O brave new world . . .

Posted: Sun Dec 22, 2019 7:55 pm
by RayThom
Oh, how I long for the olden days when all we got were subliminal advertising embedded within the supermarket music that was pumped out through their PA systems. Life was so much simpler then.

And a can of Campbell's pea soup with ham only cost $.09.

Must have Wheaties... must have Wheaties...

Re: O brave new world . . .

Posted: Wed Dec 25, 2019 1:20 am
by Darren
Marketing is incredibly insidious and invasive. They know more about you than you know yourself.

As an example people are most likely to change shopping choices going through a major life change like the birth of a child, marriage, death, divorce, a major purchase like a house, etc. Target decided to attract new mothers as customers.

They hired a mathematician to figure out whether or not women were pregnant, Once that was known they sent coupons for baby stuff to the mother to be's address. The problem was that some didn't know they were pregnant while young daughters hadn't told their parents. The interesting thing was that the selection criteria wasn't based on the purchase of baby or maternity related items.

O brave new world . . .

Posted: Wed Dec 25, 2019 3:33 am
by RayThom
Darren wrote:... Target decided to attract new mothers as customers... They hired a mathematician to figure out whether or not women were pregnant, Once that was known they sent coupons for baby stuff to the mother to be's address...
A mathematician? Like "one goes into one = two?

It was a statistician who ran this marketing research.

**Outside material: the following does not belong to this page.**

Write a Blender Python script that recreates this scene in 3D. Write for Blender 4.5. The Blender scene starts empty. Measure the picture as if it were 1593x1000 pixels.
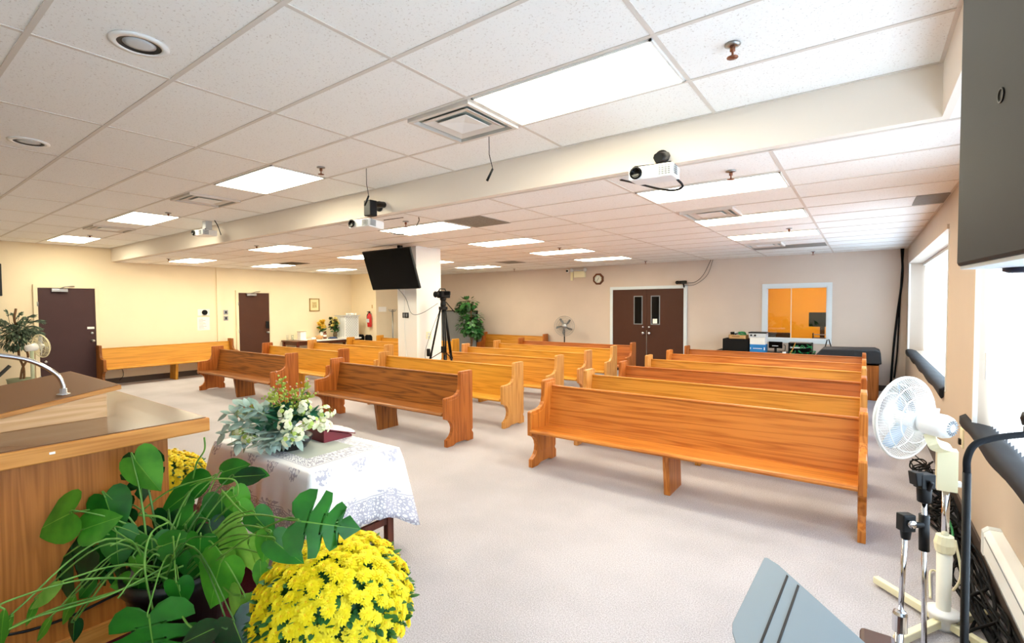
import bpy, bmesh, math, random
from mathutils import Vector, Matrix, Euler
random.seed(7)
C = bpy.context.scene.collection
PI = math.pi
S = 0.93                      # everything is laid out in photo units, then brought to metres at the end

# ------------------------------------------------------------------ camera maths
F, YAW, PITCH, ROLL = 757.32357, 0.626716259, 0.0336338512, -0.00614919547
EYE = Vector((0, 0, 1.86))
fw = Vector((-math.sin(YAW)*math.cos(PITCH), math.cos(YAW)*math.cos(PITCH), -math.sin(PITCH)))
_r = Vector((math.cos(YAW), math.sin(YAW), 0)); _u = _r.cross(fw)
cr = math.cos(ROLL)*_r + math.sin(ROLL)*_u
cu = -math.sin(ROLL)*_r + math.cos(ROLL)*_u
def ray(x, y): return fw*F + cr*(x-796.5) - cu*(y-500)
def at(x, y, axis, val):
    d = ray(x, y); t = (val-EYE[axis])/d[axis]; return EYE + d*t
def dp(x, y, depth): return EYE + ray(x, y)*(depth/F)

# ------------------------------------------------------------------ colour / materials
def lin(h):
    h = h.lstrip('#'); out = []
    for i in (0, 2, 4):
        c = int(h[i:i+2], 16)/255
        out.append(c/12.92 if c <= .04045 else ((c+.055)/1.055)**2.4)
    return (*out, 1)
def newmat(name):
    m = bpy.data.materials.new(name); m.use_nodes = True
    nt = m.node_tree; b = nt.nodes['Principled BSDF']; return m, nt, b
def mat(name, col, rough=.5, metal=0, spec=.5, vary=0, vscale=8, bump=0, bscale=40, trans=0, emit=None, estr=0, sheen=0, coat=0):
    m, nt, b = newmat(name)
    c = lin(col) if isinstance(col, str) else col
    b.inputs['Base Color'].default_value = c
    b.inputs['Roughness'].default_value = rough; b.inputs['Metallic'].default_value = metal
    b.inputs['Specular IOR Level'].default_value = spec
    if sheen: b.inputs['Sheen Weight'].default_value = sheen
    if coat: b.inputs['Coat Weight'].default_value = coat
    if trans: b.inputs['Transmission Weight'].default_value = trans
    if emit:
        b.inputs['Emission Color'].default_value = lin(emit); b.inputs['Emission Strength'].default_value = estr
    N = nt.nodes; L = nt.links
    if vary or bump:
        tc = N.new('ShaderNodeTexCoord')
    if vary:
        n = N.new('ShaderNodeTexNoise'); n.inputs['Scale'].default_value = vscale; n.inputs['Detail'].default_value = 4
        L.new(tc.outputs['Object'], n.inputs['Vector'])
        r = N.new('ShaderNodeValToRGB')
        r.color_ramp.elements[0].color = tuple(x*(1-vary) for x in c[:3])+(1,)
        r.color_ramp.elements[1].color = tuple(min(1, x*(1+vary*.6)) for x in c[:3])+(1,)
        r.color_ramp.elements[0].position = .3; r.color_ramp.elements[1].position = .7
        L.new(n.outputs['Fac'], r.inputs['Fac']); L.new(r.outputs['Color'], b.inputs['Base Color'])
    if bump:
        n2 = N.new('ShaderNodeTexNoise'); n2.inputs['Scale'].default_value = bscale; n2.inputs['Detail'].default_value = 3
        L.new(tc.outputs['Object'], n2.inputs['Vector'])
        bp = N.new('ShaderNodeBump'); bp.inputs['Strength'].default_value = bump; bp.inputs['Distance'].default_value = .01
        L.new(n2.outputs['Fac'], bp.inputs['Height']); L.new(bp.outputs['Normal'], b.inputs['Normal'])
    return m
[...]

How Target Figured Out A Teen Girl Was Pregnant Before Her Father Did
https://www.forbes.com/sites/kashmirhil ... 760be26668

Re: O brave new world . . .

Posted: Wed Dec 25, 2019 3:53 am
by BoSoxGal
That’s creepy. Makes me glad I don’t shop in brick & mortar much at all - I go to ALDI and a couple of other local grocery stores for my food shop and basic household goods (TP, paper towels, dish soap, vinegar) and I drop into Job Lot for bird seed and to check their discount funky food imports. Everything else I need I get via Amazon or other online ordering - I know I’m harming Main Street, but since taking this approach to shopping I spend a hell of a lot less shopping - the biggest way people blow their budgets is by going to brick & mortar stores and ‘browsing’ while getting the few things they actually need and went there to buy. This is also why I don’t do coupons - I don’t buy many big name brands anyway, and in the days back when that I would look at the coupons, the coupons enticed me to ‘save money’ buying things I wouldn’t have bought to begin with if I hadn’t been tempted by the coupon in the first place.

It makes me queasy thinking about how marketing manipulates us even when we’re trying to be vigilant. I hate how we are all just cattle with wallets in the eyes of corporate America.